The city of Crowley's ordinance requiring businesses and residences with monitored alarms system to have a permit, which went into effect Oct. 1, has been put on hold until Nov. 1, Crowley Interim City Manager Robert Loftin said.

"We had some technical difficulties with the third party we are using in getting everything set up and getting everything orchestrated so they could bill properly and get the permits over properly," Loftin said.

PMAM Copsource was approved by the City Council for the administration and collection of the registration of the alarm permits and the fines for false alarms.

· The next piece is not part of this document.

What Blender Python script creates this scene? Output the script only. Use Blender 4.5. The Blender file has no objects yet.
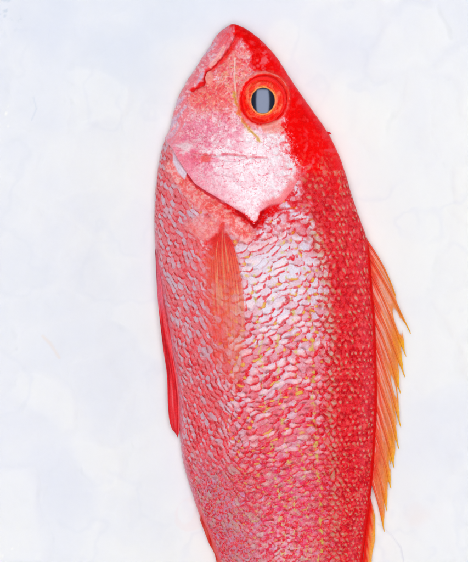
import bpy, math
import numpy as np

# ------------------------------------------------------------------ setup
S = 0.0005            # metres per unit ("u"); the fish is laid out in half-millimetres
DC = 2600.0           # camera height in u
CX, CY = 234.0, 281.0
scene = bpy.context.scene
COL = scene.collection

def to_world(x, y, z):
    """x right, y towards the tail, z up (in u) -> metres"""
    return np.stack([(x - CX) * S, (CY - y) * S, z * S], axis=-1)

def lin(c):
    c = np.asarray(c, dtype=np.float64) / 255.0
    return np.where(c <= 0.04045, c / 12.92, ((c + 0.055) / 1.055) ** 2.4)

def sm(a, b, x):
    t = np.clip((x - a) / (b - a), 0, 1)
    return t * t * (3 - 2 * t)

# ------------------------------------------------------------------ noise
def _hash(ix, iy, seed):
    h = (ix.astype(np.int64) * 374761393 + iy.astype(np.int64) * 668265263 + seed * 1274126177) & 0xFFFFFFFF
    h = ((h ^ (h >> 13)) * 1274126177) & 0xFFFFFFFF
    h = ((h ^ (h >> 16)) * 2246822519) & 0xFFFFFFFF
    h = h ^ (h >> 15)
    return (h & 0xFFFFFF) / float(0xFFFFFF)

def vn(x, y, seed=0):
    fx = np.floor(x); fy = np.floor(y)
    tx = x - fx; ty = y - fy
    tx = tx * tx * (3 - 2 * tx); ty = ty * ty * (3 - 2 * ty)
    a = _hash(fx, fy, seed); b = _hash(fx + 1, fy, seed)
    c = _hash(fx, fy + 1, seed); d = _hash(fx + 1, fy + 1, seed)
    return (a * (1 - tx) + b * tx) * (1 - ty) + (c * (1 - tx) + d * tx) * ty

def fbm(x, y, seed=0, o=3, g=0.5):
    s = 0; a = 1; n = 0
    for k in range(o):
        s = s + a * vn(x * 2 ** k + 17.3 * k, y * 2 ** k - 9.1 * k, seed + k * 31)
        n += a; a *= g
    return s / n

# ------------------------------------------------------------------ 2D helpers
def dist_poly(X, Y, pts):
    d = np.full(X.shape, 1e9); t = np.zeros(X.shape)
    n = len(pts) - 1
    for i in range(n):
        (x0, y0), (x1, y1) = pts[i], pts[i + 1]
        dx, dy = x1 - x0, y1 - y0
        q = np.clip(((X - x0) * dx + (Y - y0) * dy) / (dx * dx + dy * dy + 1e-9), 0, 1)
        dd = np.hypot(X - x0 - q * dx, Y - y0 - q * dy)
        m = dd < d
        d = np.where(m, dd, d); t = np.where(m, (i + q) / n, t)
    return d, t

def inside(X, Y, pts):
    r = np.zeros(X.shape, bool)
    n = len(pts)
    for i in range(n):
        (x0, y0), (x1, y1) = pts[i], pts[(i + 1) % n]
        if y0 == y1: continue
        c = ((y0 > Y) != (y1 > Y)) & (X < (x1 - x0) * (Y - y0) / (y1 - y0) + x0)
        r ^= c
    return r

def sdist(X, Y, pts):
    """signed distance, positive inside"""
    d, _ = dist_poly(X, Y, list(pts) + [pts[0]])
    return np.where(inside(X, Y, pts), d, -d)

def smooth_curve(pts, step=1.0):
    p = np.array(pts, float)
    out = []
    for i in range(len(p) - 1):
        p0 = p[max(i - 1, 0)]; p1 = p[i]; p2 = p[i + 1]; p3 = p[min(i + 2, len(p) - 1)]
        n = max(2, int(np.hypot(*(p2 - p1)) / step))
        for k in range(n):
            t = k / n
            out.append(0.5 * (2 * p1 + (p2 - p0) * t + (2 * p0 - 5 * p1 + 4 * p2 - p3) * t * t + (3 * p1 - p0 - 3 * p2 + p3) * t ** 3))
    out.append(p[-1])
    return np.array(out)

# ------------------------------------------------------------------ body outline
LEFT = [(233.5, 24), (230.3, 24.6), (226.5, 27), (221.5, 30), (216, 36), (209, 47.5), (198, 63.6), (190, 76.5), (184.8, 85), (177.6, 97.5),
        (173.5, 112), (169.6, 127.7), (164.4, 141.5), (161, 152), (158, 168.5), (156, 184), (154.8, 200), (154.4, 225), (155.2, 245), (156.5, 262),
        (160.5, 285), (164, 305), (168.5, 330), (172, 352), (176, 375), (178.5, 400), (179.5, 425), (180.5, 445), (184.5, 468), (193, 496),
        (201, 519), (209, 537), (218, 562), (230, 600), (245, 650), (260, 700), (270, 745), (276, 775), (279, 805)]
RIGHT = [(233.5, 24), (237.5, 24.8), (241.5, 26.8), (246, 29), (257, 36.7), (268.7, 48), (279, 60.5), (290, 78), (304, 98.5), (317, 116.8),
         (328, 133), (337.7, 152), (345, 172), (350.5, 191), (357.5, 212.4), (364, 230), (368.2, 243), (370.5, 262), (372.3, 285), (374, 305),
         (375.5, 325), (376.3, 350), (377, 380), (377, 410), (375.3, 442), (373, 474), (370, 503), (366.3, 531), (364, 550), (362.5, 562),
         (357, 600), (347, 650), (336, 700), (328, 745), (324, 775), (325, 805)]
HTS = [(24, 0.5), (25, 4.5), (28, 8), (34, 12), (45, 17), (60, 22), (80, 27.5), (100, 32), (130, 38), (160, 42.5), (200, 46), (260, 48),
       (330, 47), (400, 44), (470, 40), (562, 34), (650, 26), (740, 16), (805, 8)]
def _tab(pts, key, y):
    c = smooth_curve(pts, 0.7)
    if key == 'x': return np.interp(y, c[:, 1], c[:, 0])
    return np.interp(y, c[:, 0], c[:, 1])
def xl(y): return _tab(LEFT, 'x', y)
def xr(y): return _tab(RIGHT, 'x', y)
def ht(y): return _tab(HTS, 'h', y)
def zsurf(x, y):
    c = (xl(y) + xr(y)) / 2; w = (xr(y) - xl(y)) / 2
    u = np.clip((x - c) / w, -0.999, 0.999)
    return ht(y) * np.sqrt(1 - u * u)

ELL = [(236, 35), (231, 42), (227, 49.5), (215.6, 63.6), (206.7, 71.5), (203.5, 78), (204.5, 84), (194, 88.5), (186, 96)]
GILL = [(170, 146), (173, 151), (178, 160), (186, 172.5), (194, 184), (203, 190.5), (215.6, 198), (224, 203), (232, 208), (241, 213.5), (249, 221.5), (254, 226.5),
        (258.5, 221), (262, 212), (270, 206), (282, 203), (291, 192), (297.5, 181), (299, 168)]
HEADPOLY = [(-50, 120)] + [(160, 132)] + GILL + [(300, 150), (300, -50), (-50, -50)]
OPERC = GILL[2:-1] + [(297.5, 166), (290, 152), (280, 156), (268, 157.5), (250, 156.7), (228, 154), (215.6, 155), (202, 154), (190, 151), (181, 150)]
EYE = (263.0, 100.6)

def eye_r(X, Y):
    return np.hypot((X - EYE[0]) / 0.93, (Y - EYE[1]))

# ------------------------------------------------------------------ scale field
def scale_field(A, B, seed=5):
    shape = A.shape
    best = np.full(shape, np.nan)
    la = np.zeros(shape); lb = np.zeros(shape); r1 = np.zeros(shape); r2 = np.zeros(shape); r3 = np.zeros(shape)
    done = np.zeros(shape, bool)
    fb = np.floor(B)
    for dk in (-2, -1, 0, 1):
        k = fb + dk
        off = 0.5 * (np.mod(k, 2))
        fa = np.floor(A - off + 0.5)
        rb = np.full(shape, 9.0); tla = np.zeros(shape); tlb = np.zeros(shape); ti = np.zeros(shape)
        for di in (-1, 0, 1):
            i = fa + di
            ja = (_hash(i, k, seed) - 0.5) * 0.32
            jb = (_hash(i, k, seed + 7) - 0.5) * 0.32
            a = A - (i + off + ja); b = B - (k + jb)
            r = np.sqrt((a / 0.66) ** 2 + (b / 1.2) ** 2)
            m = r < rb
            rb = np.where(m, r, rb); tla = np.where(m, a, tla); tlb = np.where(m, b, tlb); ti = np.where(m, i, ti)
        m = (~done) & (rb < 1.0)
        best = np.where(m, rb, best); la = np.where(m, tla, la); lb = np.where(m, tlb, lb)
        r1 = np.where(m, _hash(ti, k, seed + 11), r1); r2 = np.where(m, _hash(ti, k, seed + 12), r2); r3 = np.where(m, _hash(ti, k, seed + 13), r3)
        done |= m
    best = np.where(np.isnan(best), 1.0, best)
    return best, la, lb, r1, r2, r3

def mix(c, rgb, m):
    m = np.clip(m, 0, 1)[..., None]
    return c * (1 - m) + lin(rgb) * m

def groove(X, Y, pts, w, d, taper=True):
    dd, t = dist_poly(X, Y, pts)
    k = np.exp(-(dd / w) ** 2)
    if taper: k = k * np.sin(np.pi * np.clip(t * 0.92 + 0.04, 0, 1)) ** 0.5
    return -d * k, k

# ------------------------------------------------------------------ mesh builder
def make_mesh(name, verts, faces, mat, parent=None, col=None, alpha=None, smooth=True):
    """verts in u (x, y down, z), faces (n,4) or (n,3) int array"""
    v = to_world(verts[:, 0], verts[:, 1], verts[:, 2]).astype(np.float32)
    me = bpy.data.meshes.new(name)
    f = np.asarray(faces, dtype=np.int32)
    f = f[:, ::-1]
    n, k = f.shape
    me.vertices.add(len(v)); me.vertices.foreach_set('co', v.ravel())
    me.loops.add(n * k); me.loops.foreach_set('vertex_index', np.ascontiguousarray(f).ravel())
    me.polygons.add(n)
    me.polygons.foreach_set('loop_start', np.arange(0, n * k, k, dtype=np.int32))
    me.polygons.foreach_set('loop_total', np.full(n, k, dtype=np.int32))
    me.polygons.foreach_set('use_smooth', np.full(n, smooth, dtype=bool))
    if col is not None:
        at = me.attributes.new('albedo', 'FLOAT_COLOR', 'POINT')
        c = np.ones((len(v), 4), np.float32); c[:, :3] = col
        if alpha is not None: c[:, 3] = alpha
        at.data.foreach_set('color', c.ravel())
    if alpha is not None:
        at = me.attributes.new('cover', 'FLOAT', 'POINT')
        at.data.foreach_set('value', np.asarray(alpha, np.float32).ravel())
    me.materials.append(mat)
    me.update(calc_edges=True); me.validate()
    o = bpy.data.objects.new(name, me); COL.objects.link(o)
    if parent is not None: o.parent = parent
    return o

def grid_faces(nr, nc, wrap=False):
    r = np.arange(nr - 1)[:, None]
    c = np.arange(nc if wrap else nc - 1)[None, :]
    c2 = (c + 1) % nc
    a = r * nc + c; b = r * nc + c2; d = (r + 1) * nc + c; e = (r + 1) * nc + c2
    return np.stack([a, b, e, d], -1).reshape(-1, 4)

def merge(parts):
    V = []; F = []; C = []; A = []; n = 0
    for p in parts:
        V.append(p[0]); F.append(np.asarray(p[1]) + n); C.append(p[2]); n += len(p[0])
        if len(p) > 3: A.append(p[3])
    return np.concatenate(V), np.concatenate(F), np.concatenate(C), (np.concatenate(A) if A else None)

def slab(top, thick, col, alpha=None):
    """closed thin slab from a (nr,nc,3) grid of upper points"""
    nr, nc = top.shape[:2]
    th = np.broadcast_to(np.asarray(thick, float), (nr, nc)) if np.ndim(thick) else np.full((nr, nc), thick)
    bot = top.copy(); bot[..., 2] -= th
    V = np.concatenate([top.reshape(-1, 3), bot.reshape(-1, 3)])
    ft = grid_faces(nr, nc); fb = ft[:, ::-1] + nr * nc
    idx = np.arange(nr * nc).reshape(nr, nc)
    ring = np.concatenate([idx[0, :], idx[1:, -1], idx[-1, -2::-1], idx[-2:0:-1, 0]])
    nx = np.roll(ring, -1)
    fs = np.stack([ring, ring + nr * nc, nx + nr * nc, nx], -1)
    F = np.concatenate([ft, fb, fs])
    C = np.concatenate([col.reshape(-1, 3)] * 2)
    if alpha is None: return V, F, C
    return V, F, C, np.concatenate([alpha.ravel()] * 2)

def tube(pts, rad, col, nseg=8, flat=1.0):
    P = np.asarray(pts, float); n = len(P)
    T = np.gradient(P, axis=0); T /= np.linalg.norm(T, axis=1)[:, None] + 1e-9
    up = np.array([0, 0, 1.0])
    side = np.cross(T, up); side /= np.linalg.norm(side, axis=1)[:, None] + 1e-9
    u2 = np.cross(side, T)
    ang = np.linspace(0, 2 * np.pi, nseg, endpoint=False)
    rad = np.broadcast_to(np.asarray(rad, float), (n,))
    V = P[:, None, :] + rad[:, None, None] * (np.cos(ang)[None, :, None] * side[:, None, :] + flat * np.sin(ang)[None, :, None] * u2[:, None, :])
    F = grid_faces(n, nseg, wrap=True)
    C = np.repeat(np.asarray(col)[:, None, :], nseg, 1)
    V = V.reshape(-1, 3); C = C.reshape(-1, 3)
    # end caps as degenerate-free quads fans (centre points)
    V = np.concatenate([V, P[:1], P[-1:]]); C = np.concatenate([C, C[:1], C[-1:]])
    a = np.arange(0, nseg, 2)
    c0 = np.stack([np.full(len(a), n * nseg), (a + 2) % nseg, a + 1, a], -1)
    b = (n - 1) * nseg
    c1 = np.stack([np.full(len(a), n * nseg + 1), b + a, b + a + 1, b + (a + 2) % nseg], -1)
    return V, np.concatenate([F, c0, c1]), C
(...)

In early August, the City Council voted unanimously to require those in the city with monitored alarm systems to purchase a yearly permit for $50 as well as possibly face fines for false alarms responded to by police officers.

"We don't want to hold people accountable, even though the ordinance says Oct. 1 when (residents) could make the effort to get it done, but we weren't ready to get it going," Loftin said.

Last year, the Crowley Police Department responded to 532 alarm calls and 429 of those were false alarms. A total of 102 were directed to the fire department and only three were confirmed break-ins.

The new ordinance allows the city to collect for false alarms: 1-3, $0; 4-5 $50 per incident; 6-7, $75 per incident; 8-9, $100 per incident and 10 or more, $100 and police response will be revoked.

"Once we get it all worked out and up and running the ordinance will continue as is," Loftin said.


"(The ordinance) is still applicable, but we're not going to enforce it until we get everything situated that makes it fair and reasonable to enforce."